Some comments were made about Linux file compare utilities. The best utilities highlight the differences within a line, rather than just highlighting the lines that are different. Some of these utilities have been ported to Windows, and are among the large number of Linux/Unix utility programs that have been ported.

The evening progressed to the main presentation without an intervening social break. David Hatton presented another in his ongoing series of Random Bytes sessions. There were two programs examined in the session.

The first was “Mirage” – an image viewing and manipulation program.  It is simple to use, and supports some of the most commonly used functions, such as rotating, zooming, flipping, resizing and cropping.  Many of the common image formats, such as: png, jpg, svg, xpm, gif, bmp and tiff are supported.

The screen shows two panes, with the left-hand pane containing thumb-nails of a set of images, and the other pane filled with the selected image.

Mirage main screen showing the two panes

David showed some of the functions, including cropping and rotating an image, then saving the result after the changes.

Mirage is an image viewer. It is not intended to make radical alterations or graphical touch-ups to your images. For that, you can use the Edit/Custom Actions option to quickly open an image in the GIMP image editing application. This is a very handy tie-in. Once you have the GIMP app installed, it is a seamless switch from the Mirage viewer to the full-fledged GIMP editing tools.

All-in-all a very useful lightweight image viewer with simple image change functions included.

The second program demonstrated is called “Cherrytree”.

Cherrytree is a Wiki-like hierarchical note taking application that lets you organize all your notes, bookmarks, source code and other personal information in a database. The application is a personal (desktop) wiki system that saves all your data into an XML file or an SQlite Database, and it supports a large range of source code syntax highlighting (ASP, C, Java, JavaScript, LaTeX, Pascal, Perl, PHP, etc.), paragraph formatting and alignment, and insertion and management of images, tables, lists and codeboxes.

Cherrytree Opening Screen

The software also lets users define hyperlinks (these can be linked to Web pages, to nodes or to files), print and export nodes to PDF format, organize the structure of nodes, search them using regular expressions, replace text strings in notes or in the names of nodes, and import data from Notecase, Tuxcards, Basket and Keepnote notebooks.

The base unit is a node, and the nodes are stored as a hierarchy. When a node is added, the right hand pane of the two pane window allows the user to type in notes, link to files or web pages (hyperlink). A link to a file will start the program associated with that file type, e.g. Open Office.

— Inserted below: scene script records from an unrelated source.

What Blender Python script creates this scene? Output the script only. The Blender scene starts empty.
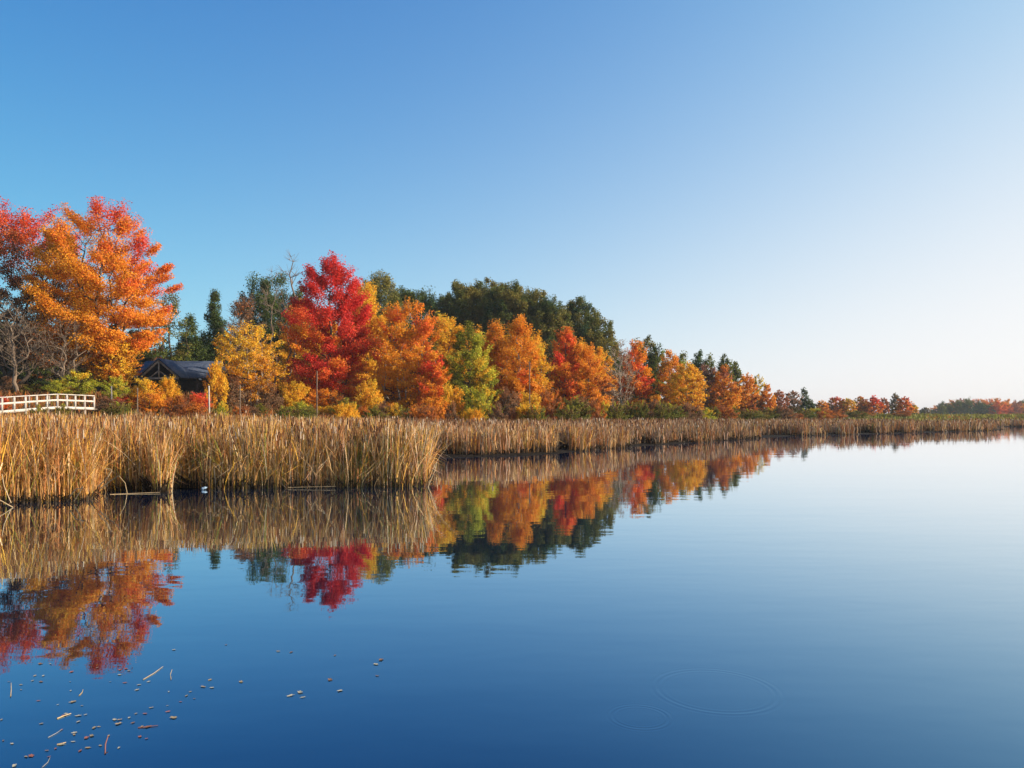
import bpy, math, random
import numpy as np
from mathutils import Vector
rng = np.random.default_rng(7)
random.seed(7)
F, HY, CAMH = 740.0, 417.0, 1.8          # focal length in pixels, horizon row, camera height
C = bpy.context.scene.collection
HAZE = 0.00016
SUN_AZ, SUN_EL, SUN_E = 95, 22, 5.0
AIR, DUST, OZONE, ALT, SKY_E, EXPO = 0.8, 1.0, 3.0, 0, 0.1, 0.66
# film response of the sky per channel: log gain, power, forward scattering round the sun, thinning with height
GRADE = ((1.152, .563, 1.878, -3.871), (1.62, .966, .872, -1.319), (1.461, .676, .512, -.957))
PI = math.pi
def wx(px, D): return (px - 512) / F * D
def wz(py, D): return CAMH + (HY - py) * D / F

# ------------------------------------------------------------------ terrain
def P(px, D): return (wx(px, D), D)
LAND = np.array([(-400, -60), (-60, 6), (-30, 10.5), (-14, 13.4), P(0, 14.8), P(60, 15.5), P(104, 16), P(110, 17.6),
    P(140, 17.9), P(160, 17.6), P(182, 18.2), P(250, 18.5), P(330, 18.9), P(400, 19.0), P(428, 19.3), P(431, 20.4), P(422, 22.5), P(395, 25),
    P(398, 28), P(418, 31), P(430, 31.9), P(520, 33.3), P(560, 35), P(600, 40.4), P(640, 44.4), P(700, 51),
    P(750, 61), P(800, 70), P(880, 79), P(960, 91), P(1000, 100), P(1007, 105), P(996, 120), P(985, 131), P(1024, 134),
    P(1200, 150), P(1500, 180), (600, 250), (3500, 700), (3500, 6000), (-3500, 6000), (-3500, -60)], float)
def sdist(x, y):
    x = np.atleast_1d(x).astype(float); y = np.atleast_1d(y).astype(float)
    best = np.full(x.shape, 1e18); ins = np.zeros(x.shape, bool)
    n = len(LAND)
    for i in range(n):
        ax, ay = LAND[i]; bx, by = LAND[(i + 1) % n]
        dx, dy = bx - ax, by - ay
        t = np.clip(((x - ax) * dx + (y - ay) * dy) / (dx * dx + dy * dy), 0, 1)
        best = np.minimum(best, (x - ax - t * dx) ** 2 + (y - ay - t * dy) ** 2)
        c = ((ay > y) != (by > y))
        with np.errstate(divide='ignore', invalid='ignore'):
            xi = ax + (y - ay) * dx / (dy if dy != 0 else 1e-9)
        ins ^= c & (x < xi)
    return np.where(ins, 1, -1) * np.sqrt(best)
def sm(v, a, b):
    t = np.clip((v - a) / (b - a), 0, 1); return t * t * (3 - 2 * t)
_tab = rng.random((256, 256))
def vnoise(x, y, s=1.0):
    x = np.asarray(x) / s + 1000.3; y = np.asarray(y) / s + 1000.7
    xi = np.floor(x).astype(int); yi = np.floor(y).astype(int); fx = x - xi; fy = y - yi
    fx = fx * fx * (3 - 2 * fx); fy = fy * fy * (3 - 2 * fy)
    g = lambda a, b: _tab[a % 256, b % 256]
    return (g(xi, yi) * (1 - fx) + g(xi + 1, yi) * fx) * (1 - fy) + (g(xi, yi + 1) * (1 - fx) + g(xi + 1, yi + 1) * fx) * fy
def ground(x, y, s=None):
    x = np.atleast_1d(x).astype(float); y = np.atleast_1d(y).astype(float)
    if s is None: s = sdist(x, y)
    z = np.where(s < .5, np.maximum(-0.9, (s - .5) * 0.12 - .01), 0.10 * np.clip((s - .5) / .6, 0, 1.0) - .01)
    z = z + sm(s, 22, 58) * 1.9 + sm(-x, 10, 45) * sm(y, 42, 76) * 2.2
    z = z + np.where(s > 3, (vnoise(x, y, 7) - 0.5) * 0.25 * sm(s, 3, 20), 0)
    return z
def gz(x, y): return float(ground(x, y)[0])

# ------------------------------------------------------------------ mesh helpers
def fast_mesh(name, V, Fq, col=None, smooth=False):
    me = bpy.data.meshes.new(name)
    V = np.asarray(V, np.float32).reshape(-1, 3); Fq = np.asarray(Fq, np.int32)
    k = Fq.shape[1]
    me.vertices.add(len(V)); me.vertices.foreach_set('co', V.ravel())
    me.loops.add(Fq.size); me.loops.foreach_set('vertex_index', Fq.ravel())
    me.polygons.add(len(Fq)); me.polygons.foreach_set('loop_start', np.arange(0, Fq.size, k, dtype=np.int32))
    if smooth: me.polygons.foreach_set('use_smooth', np.ones(len(Fq), bool))
    me.update(calc_edges=True)
    if col is not None:
        a = me.color_attributes.new('Col', 'FLOAT_COLOR', 'POINT')
        c = np.ones((len(V), 4), np.float32); c[:, :3] = col
        a.data.foreach_set('color', c.ravel())
    return me
def link(name, me, mat=None, parent=None, loc=None):
    o = bpy.data.objects.new(name, me); C.objects.link(o)
    if mat is not None and me is not None and len(me.materials) == 0: me.materials.append(mat)
    if parent is not None: o.parent = parent
    if loc is not None: o.location = loc
    return o
def tag(o, label=None, cat=None, group=None, kind=None):
    if label: o['label'] = label
    if cat: o['category'] = cat
    if group: o['group'] = group
    if kind: o['kind'] = kind
    return o
def thing(name, label, cat, loc, group=None, rz=0):
    o = bpy.data.objects.new(name, None); C.objects.link(o); o.location = loc; o.rotation_euler = (0, 0, rz)
    o.empty_display_size = 0.3
    return tag(o, label, cat, group)
def tube_arrays(P0, P1, R0, R1, k=5):
    P0 = np.asarray(P0, float).reshape(-1, 3); P1 = np.asarray(P1, float).reshape(-1, 3)
    R0 = np.asarray(R0, float).reshape(-1); R1 = np.asarray(R1, float).reshape(-1)
    d = P1 - P0; L = np.linalg.norm(d, axis=1, keepdims=True) + 1e-9; d = d / L
    a = np.cross(d, np.array([0.93, 0.31, 0.13])); bad = np.linalg.norm(a, axis=1) < 0.1
    a[bad] = np.cross(d[bad], np.array([0, 1.0, 0])); a /= np.linalg.norm(a, axis=1, keepdims=True)
    b = np.cross(d, a)
    th = np.arange(k) * 2 * PI / k
    ring = a[:, None, :] * np.cos(th)[None, :, None] + b[:, None, :] * np.sin(th)[None, :, None]
    v0 = P0[:, None, :] + ring * R0[:, None, None]; v1 = P1[:, None, :] + ring * R1[:, None, None]
    V = np.concatenate([v0, v1], 1).reshape(-1, 3)
    base = (np.arange(len(P0)) * 2 * k)[:, None, None]
    j = np.arange(k); q = np.stack([j, (j + 1) % k, k + (j + 1) % k, k + j], 1)[None]
    return V, (base + q).reshape(-1, 4)
class MB:
    """collects boxes and tubes into one mesh"""
    def __init__(s): s.V = []; s.F = []; s.n = 0
    def raw(s, V, Fq):
        s.V.append(np.asarray(V, float)); s.F.append(np.asarray(Fq) + s.n); s.n += len(V)
    def box(s, c, d, rz=0, fr=None):
        sx, sy, sz = d[0] / 2, d[1] / 2, d[2] / 2
        v = np.array([(x, y, z) for z in (-sz, sz) for x, y in ((-sx, -sy), (sx, -sy), (sx, sy), (-sx, sy))])
        if fr is not None: v = v @ np.array(fr)
        cr, sr = math.cos(rz), math.sin(rz)
        v = v @ np.array([[cr, sr, 0], [-sr, cr, 0], [0, 0, 1]]) + np.array(c)
        s.raw(v, [(0, 3, 2, 1), (4, 5, 6, 7), (0, 1, 5, 4), (1, 2, 6, 5), (2, 3, 7, 6), (3, 0, 4, 7)])
    def beam(s, a, b, w, h):
        a = np.array(a, float); b = np.array(b, float); d = b - a; L = np.linalg.norm(d); d /= L
        up = np.array([0, 0, 1.0]) if abs(d[2]) < 0.9 else np.array([0, 1.0, 0])
        sd = np.cross(up, d); sd /= np.linalg.norm(sd); u2 = np.cross(d, sd)
        s.box((a + b) / 2, (L, w, h), 0, np.array([d, sd, u2]))
    def tube(s, pts, rad, k=6):
        pts = np.array(pts, float); r = np.broadcast_to(np.array(rad, float), (len(pts),))
        V, Fq = tube_arrays(pts[:-1], pts[1:], r[:-1], r[1:], k); s.raw(V, Fq)
    def slab(s, quad, th):
        q = np.array(quad, float); n = np.cross(q[1] - q[0], q[3] - q[0]); n = n / np.linalg.norm(n) * th
        s.raw(np.concatenate([q, q - n]), [(0, 1, 2, 3), (7, 6, 5, 4), (0, 4, 5, 1), (1, 5, 6, 2), (2, 6, 7, 3), (3, 7, 4, 0)])
    def build(s, name, mat, parent=None, loc=None):
        return link(name, fast_mesh(name, np.concatenate(s.V), np.concatenate(s.F)), mat, parent, loc)

# ------------------------------------------------------------------ materials
def new_mat(name):
    m = bpy.data.materials.new(name); m.use_nodes = True
    nt = m.node_tree; nt.nodes.clear()
    return m, nt, nt.nodes, nt.links
def simple(name, col, rough=0.8, vary=0.3, scale=6.0, spec=0.3, stretch=(1, 1, 1), bump=0.0):
    m, nt, N, L = new_mat(name)
    out = N.new('ShaderNodeOutputMaterial'); b = N.new('ShaderNodeBsdfPrincipled'); L.new(b.outputs[0], out.inputs[0])
    tc = N.new('ShaderNodeTexCoord'); mp = N.new('ShaderNodeMapping'); mp.inputs['Scale'].default_value = stretch
    L.new(tc.outputs['Object'], mp.inputs[0])
    n = N.new('ShaderNodeTexNoise'); n.inputs['Scale'].default_value = scale; n.inputs['Detail'].default_value = 5
    L.new(mp.outputs[0], n.inputs['Vector'])
    r = N.new('ShaderNodeValToRGB'); L.new(n.outputs[0], r.inputs[0])
    r.color_ramp.elements[0].position = 0.3; r.color_ramp.elements[1].position = 0.7
    r.color_ramp.elements[0].color = (*[c * (1 - vary) for c in col], 1); r.color_ramp.elements[1].color = (*[min(1, c * (1 + vary)) for c in col], 1)
    L.new(r.outputs[0], b.inputs['Base Color']); b.inputs['Roughness'].default_value = rough
    b.inputs['Specular IOR Level'].default_value = spec
    if bump:
        bp = N.new('ShaderNodeBump'); bp.inputs['Distance'].default_value = bump; L.new(n.outputs[0], bp.inputs['Height']); L.new(bp.outputs[0], b.inputs['Normal'])
    return m
def leafy(name, trans=0.35, rough=0.6, spec=0.12):
    m, nt, N, L = new_mat(name)
    out = N.new('ShaderNodeOutputMaterial'); a = N.new('ShaderNodeAttribute'); a.attribute_name = 'Col'
    b = N.new('ShaderNodeBsdfPrincipled'); b.inputs['Roughness'].default_value = rough; b.inputs['Specular IOR Level'].default_value = spec
    t = N.new('ShaderNodeBsdfTranslucent'); mx = N.new('ShaderNodeMixShader'); mx.inputs[0].default_value = trans
    L.new(a.outputs['Color'], b.inputs['Base Color']); L.new(a.outputs['Color'], t.inputs['Color'])
    L.new(b.outputs[0], mx.inputs[1]); L.new(t.outputs[0], mx.inputs[2]); L.new(mx.outputs[0], out.inputs[0])
    return m
M_leaf = leafy('leaf', 0.4)
M_needle = leafy('needle', 0.25)
M_reed = leafy('reed', 0.25, 0.6, 0.2)
M_bark = simple('bark', (0.11, 0.08, 0.06), 0.9, 0.45, 3.0, stretch=(3, 3, .6))
M_barkg = simple('bark_grey', (0.30, 0.25, 0.20), 0.9, 0.4, 3.0, stretch=(3, 3, .6))
M_barkm = simple('bark_mid', (0.17, 0.125, 0.09), 0.9, 0.4, 3.0)
M_barkd = simple('bark_dark', (0.06, 0.045, 0.035), 0.9, 0.4, 3.0)
M_white = simple('white_wood', (0.58, 0.54, 0.49), 0.7, 0.15, 4.0, stretch=(1, 1, 4))
M_deck = simple('deck_wood', (0.30, 0.24, 0.19), 0.8, 0.3, 5.0)
M_roof = simple('roof_shingle', (0.05, 0.065, 0.10), 0.75, 0.35, 5.0)
M_dark = simple('dark_timber', (0.05, 0.035, 0.028), 0.85, 0.4, 4.0)
M_post = simple('weathered_post', (0.24, 0.22, 0.21), 0.85, 0.3, 5.0, stretch=(4, 4, .6))
M_birch = simple('pale_post', (0.45, 0.41, 0.36), 0.8, 0.25, 8.0)

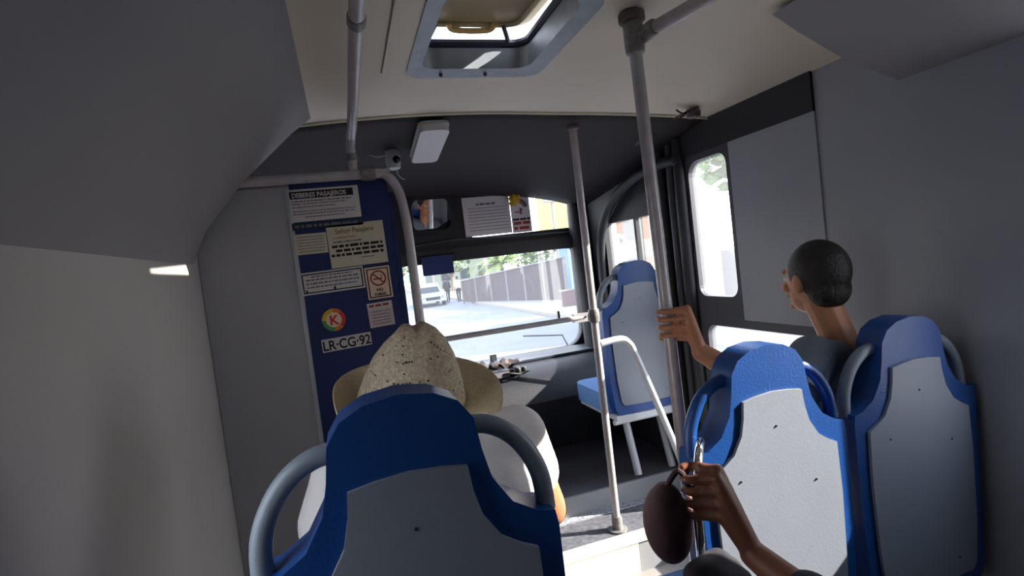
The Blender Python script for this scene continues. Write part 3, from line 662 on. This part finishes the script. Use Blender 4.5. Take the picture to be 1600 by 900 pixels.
    if hairy:
        bm = B(); ellip(bm, hd+q @ Vector((0, -.018, .028))*sc, (.082*sc, .095*sc, .098*sc), q); ellip(bm, hd+q @ Vector((0, -.05, -.03))*sc, (.07*sc, .05*sc, .06*sc), q); fuse('hair', bm, hair, t, .008, 2)
    return t, V, O
def sitter(cx, cy, fl, head, face=(0, 1, 0), lean=0):
    J = dict(floor=fl, pelvis=(cx, cy, fl+.57), chest=(cx, cy+.0+lean*.5, fl+.90), neck=(cx+(head[0]-cx)*.4, cy+.01+lean, fl+1.05), head=head,
             shL=(cx+.17, cy+lean*.8, fl+.98), shR=(cx-.17, cy+lean*.8, fl+.98), elL=(cx+.22, cy+.05+lean, fl+.72), elR=(cx-.22, cy+.05+lean, fl+.72), wrL=(cx+.12, cy+.28, fl+.68), wrR=(cx-.12, cy+.28, fl+.68),
             hipL=(cx+.09, cy+.03, fl+.55), hipR=(cx-.09, cy+.03, fl+.55), knL=(cx+.12, cy+.42, fl+.53), knR=(cx-.12, cy+.42, fl+.53), anL=(cx+.12, cy+.42, fl+.1), anR=(cx-.12, cy+.42, fl+.1))
    return J
# passenger in the straw hat
J = sitter(.12, 1.06, -1.32, (.12, 1.19, -.33), lean=.05); J['pelvis'] = (.12, 1.0, -.76); J['chest'] = (.13, 1.06, -.48); J['neck'] = (.12, 1.15, -.40)
J['shL'] = (.305, 1.10, -.375); J['elL'] = (.395, 1.19, -.60); J['wrL'] = (.25, 1.38, -.70); J['shR'] = (-.05, 1.12, -.39); J['elR'] = (-.15, 1.18, -.60); J['wrR'] = (-.03, 1.40, -.68)
person('person', 'seated person seen from behind in a straw hat and white short-sleeved shirt', J, 'skin', 'shirtw', 'dark', sleeve=.45, voxel=.007, hairy=False)
# hat
hat = thing('straw_hat', 'woven straw hat with creased crown and wide brim on the front passenger', 'hat', (.125, 1.19, -.275))
hat.rotation_euler = (math.radians(20), math.radians(1), math.radians(0))
bm = B(); rings = []; SEG = 64
prof = [(.0, .185), (.02, .184), (.042, .170), (.066, .140), (.088, .100), (.105, .055), (.115, .02), (.121, -.004)]
def crown(r, z, a):
    x, y = r*math.cos(a)*1.0, r*math.sin(a)*1.02
    dent = -.022*math.exp(-(x/.014)**2)*max(0, 1-abs(y-.01)/.08)*(1 if z > .1 else .3)
    pinch = -.012*math.exp(-((abs(x)-.045)/.018)**2)*(1 if y > 0 else .3)*(z > .09)
    return (x-.022*(1-z/.185), y, z+dent+pinch)
for r, z in prof[1:]: rings.append([bm.verts.new(crown(r, z, 2*PI*k/SEG)) for k in range(SEG)])
top = bm.verts.new((0, 0, .168))
for k in range(SEG): bm.faces.new((top, rings[0][k], rings[0][(k+1) % SEG]))
for A, Bq in zip(rings, rings[1:]):
    for k in range(SEG): bm.faces.new((A[k], Bq[k], Bq[(k+1) % SEG], A[(k+1) % SEG]))
o = obj('crown', bm, 'straw', hat, smooth=2); sm = o.modifiers.new('s', 'SOLIDIFY'); sm.thickness = .003
bm = B(); rings = []
for j in range(9):
    t_ = j/8; ring = []
    for k in range(SEG):
        a = 2*PI*k/SEG; ca, sa = math.cos(a), math.sin(a)
        r = .1205+(.082 if ca > 0 else .082-.045*ca**2)*t_
        z = -.004+(.015 if ca > 0 else .045)*(t_**1.5)*ca**2-.02*t_*max(0, -sa)**2
        ring.append(bm.verts.new((r*ca-.022, r*sa, z)))
    rings.append(ring)
for A, Bq in zip(rings, rings[1:]):
    for k in range(SEG): bm.faces.new((A[k], Bq[k], Bq[(k+1) % SEG], A[(k+1) % SEG]))
o = obj('brim', bm, 'strawin', hat, smooth=2); sm = o.modifiers.new('s', 'SOLIDIFY'); sm.thickness = .003
# rows of vent holes in the crown as dark dots
def hat_holes(name, pts):
    bm = B()
    for a, i0 in pts:
        i = int(i0); f_ = i0-i; r = prof[i][0]*(1-f_)+prof[i+1][0]*f_; z = prof[i][1]*(1-f_)+prof[i+1][1]*f_
        p_ = Vector(crown(r+.0015, z, a)); n_ = Vector((math.cos(a), math.sin(a), .5)).normalized(); q_ = n_.to_track_quat('Z', 'Y')
        vs = [bm.verts.new(p_+q_ @ Vector((.0021*math.cos(w_), .0021*math.sin(w_), .001))) for w_ in [PI/3*e_ for e_ in range(6)]]
        bm.faces.new(vs)
    o = obj(name, bm, 'ink', hat); o['kind'] = 'stuff'
hp = []
for k in range(9): hp.append((math.radians(-130+k*4.5), 2.0+k*.42))
for k in range(8): hp.append((math.radians(-62+k*5), 2.4+k*.18))
for k in range(60): hp.append((math.radians(random.uniform(-170, -10)), random.choice([3.2, 4.1, 5.0, 5.7])))
hat_holes('vent_holes', hp)
bm = B(); tube(bm, [crown(.107, .0, 2*PI*k/48) for k in range(49)], .004, 6); obj('hat_braid', bm, 'strawin', hat, smooth=True)

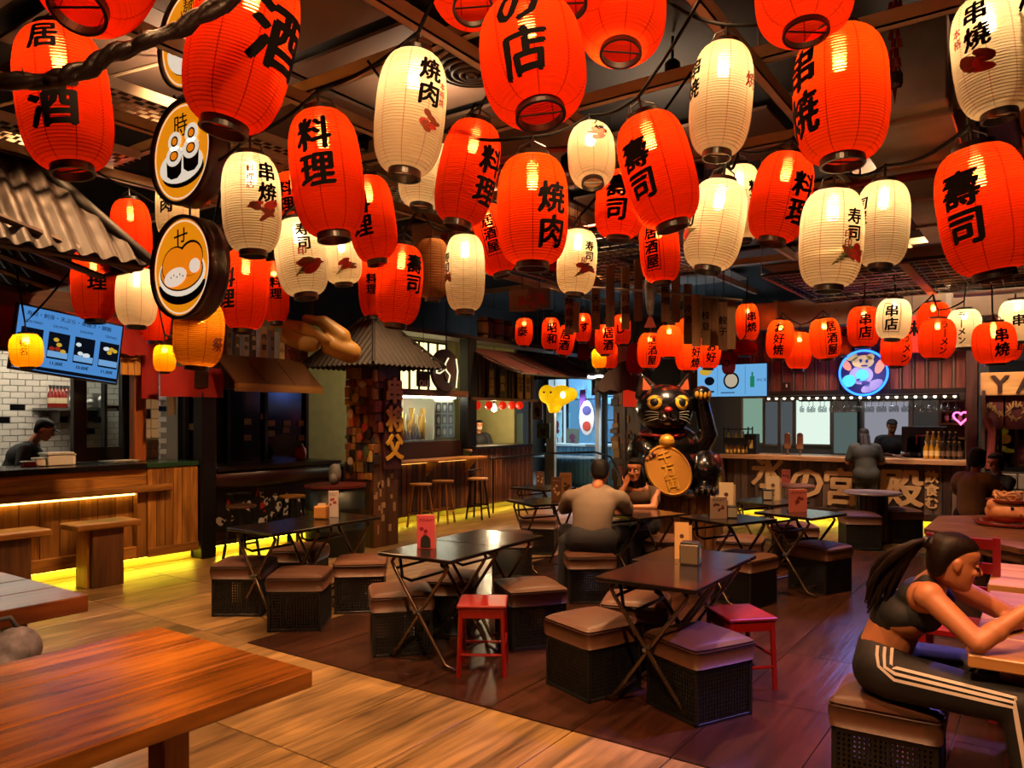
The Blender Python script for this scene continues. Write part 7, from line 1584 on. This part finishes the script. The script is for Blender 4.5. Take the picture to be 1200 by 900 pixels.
MB().tube([cq(777, 506.5, -.02)+Vector((27.5*kx*math.sin(a), -27*kx*math.cos(a), .03*math.cos(a)*-1)) for a in [2*PI*i/32 for i in range(33)]], .02, 8).build('collar', mat('collar red', '#9a1c14', .5), cat, smooth=True)
MB().ell(cq(776, 516, -.36), 9.2*kx, 20, 14).build('bell', GOLD, cat, smooth=True)
Mc = frame(cq(776, 548, -.50), (1, 0, .0), (.0, .28, 1)) @ Matrix.Rotation(.5, 4, 'Z'); rx, ry = 25*kx, 31*kx
coin = MB().prism(disc2(0, 0, rx, ry, 40), -.05, .0, Mc).build('coin', GOLD2, cat, bevel=.008)
MB().tube([Mc @ Vector((rx*.93*math.cos(2*PI*i/40), ry*.93*math.sin(2*PI*i/40), .003)) for i in range(41)], .008, 6).build('coin_rim', GOLD, coin)
mb = MB(); 
for i, ch in enumerate('千万両'): g = glyph(ch, .03); put(mb, [(x*.17, y*.17+.17-.17*i) for x, y in g[0]], g[1], Mc @ Matrix.Rotation(-.25, 4, 'Z'), .012, g[2])
mb.build('coin_letter', GOLD, coin)
for i in range(4): MB().ell(cq(811.5+i*4.9, 463+abs(i-1.5)*-1, -.295), (2.3*kx, .03, 4.6*kx), 10, 8).build('paw_toe', GOLD, cat, smooth=True)
for i in range(3): MB().ell(cq(752+i*4.5, 536-i*3, -.455), (2*kx, .03, 2.8*kx), 10, 8).build('paw_toe', mat('toe copper', '#8a4a2a', .4), cat, smooth=True)
for i in range(4): MB().ell(cq(807+i*6.4, 572, -.515), (3.2*kx, .05, 5.5*kx), 12, 8).build('foot_toe', CATB, cat, smooth=True); MB().ell(cq(807+i*6.4, 571, -.562), (1.3*kx, .012, 2.6*kx), 8, 6).build('claw', mat('claw brown', '#4a3424', .4), cat)
MB().ell(cq(836, 540, -.2), (7*kx, .06, 10*kx), 12, 8).build('haunch_patch', mat('patch maroon', '#5a1c18', .4), cat, smooth=True)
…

The user can control the formatting of the note, including the font type and size. A number of file types can be imported, including program source code in the languages mentioned above, and the code will be syntax highlighted. The program will be dropped into a window set aside for it. The menus provide a large number of options for formatting, file import and export, editing and node/tree management.

The program is quick in operation and uses only a modest amount of system resources. A nice-to-have Linux utility.

The evening finished with an extended social/refreshment break to celebrate the last meeting of the year for the group. Our next meeting will be in January 2018.

Best wishes to all for a Merry (but not too merry) Christmas and a Very Happy New Year.